Pero no todo fue brega ni homicidios culposos. Frente a ellos, en un tercer piso, un día la naturaleza los colmó con el espectáculo de sus bendiciones, iluminándolos con gran solaz y regocijo. El primero en percatarse fue el anarquista, quien se limitó a mirar de reojo y a sonreír para sus adentros; después lo notó el malacaroso, y luego todos, uno a uno, fueron testigos de cómo las cinco lesbianas que vivían al frente se paseaban casi desnudas de un lado a otro, como diosas, fingiendo trapear un corredor.

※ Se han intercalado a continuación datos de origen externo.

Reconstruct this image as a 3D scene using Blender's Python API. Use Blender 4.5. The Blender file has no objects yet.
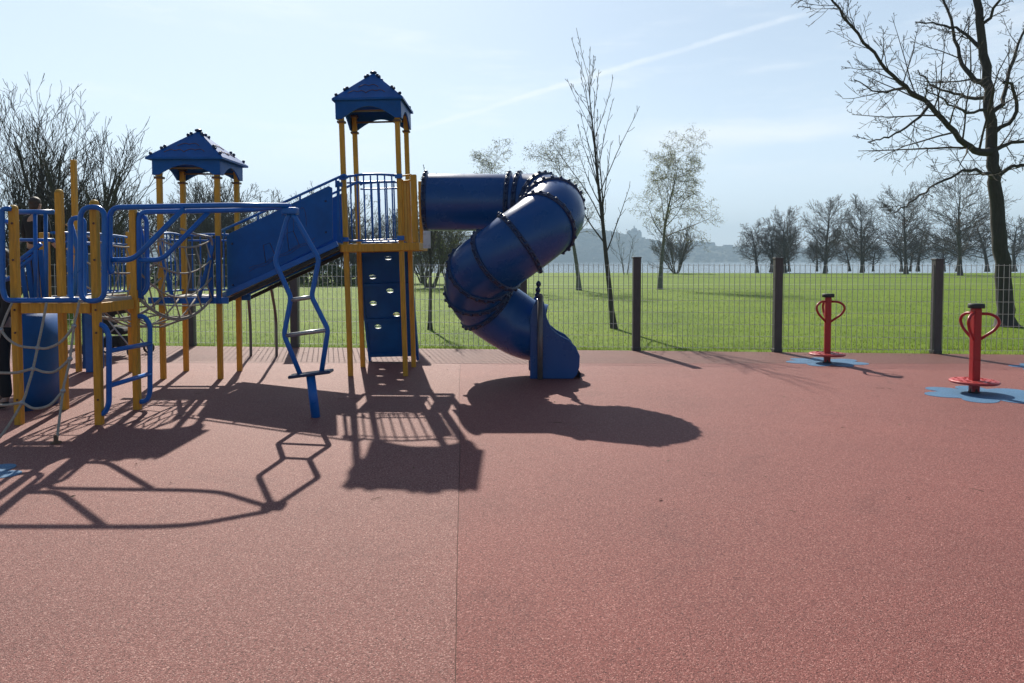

La reacción de los Naveplanetarios estuvo a la altura de su nivel intelectual: empezaron a gritar como gorilas rabiosos y a pedirles a las provocadoras que se quitaran todo, a lo cual ellas respondieron que listo, que de una, pero que ellos también debían quitarse la ropa. Por supuesto, ninguno accedió: algún pequeño secreto han de ocultar.
Se sabe que todas las relaciones empiezan sin que esté muy claro qué espera cada una de las partes. Y aunque lo supieran, tal conocimiento sería inútil, pues los actores de una relación suelen estar vivos –aunque no es obligatorio–, y uno de los corolarios de esto es que están sujetos a cambios. Pues resulta que la Naveplaneta empezó como un espacio para oler gente distinta a la que se olía a lo largo de la semana, y nadie esperaba nada más de ese ejercicio. Pero como los años se obstinaban en pasar, y el anarquista ya empezaba a quedarse calvo, y encima le dio por dejar progenie (una preciosa monita con visos rojos), comprendió que debía ponerse a trabajar en serio. Y como a la gente perezosa le repugna cualquier trabajo que implique trabajar, el anarquista decidió que quería hacerse a un circo, una gran carpa, para su quinteto de payasos; es decir, quería vivir de la música.
Pero me disculpan, esa es otra historia y no pretendo enzorrarlos más por hoy. Pese a todo, sigue andando la Naveplaneta. Baste eso por ahora.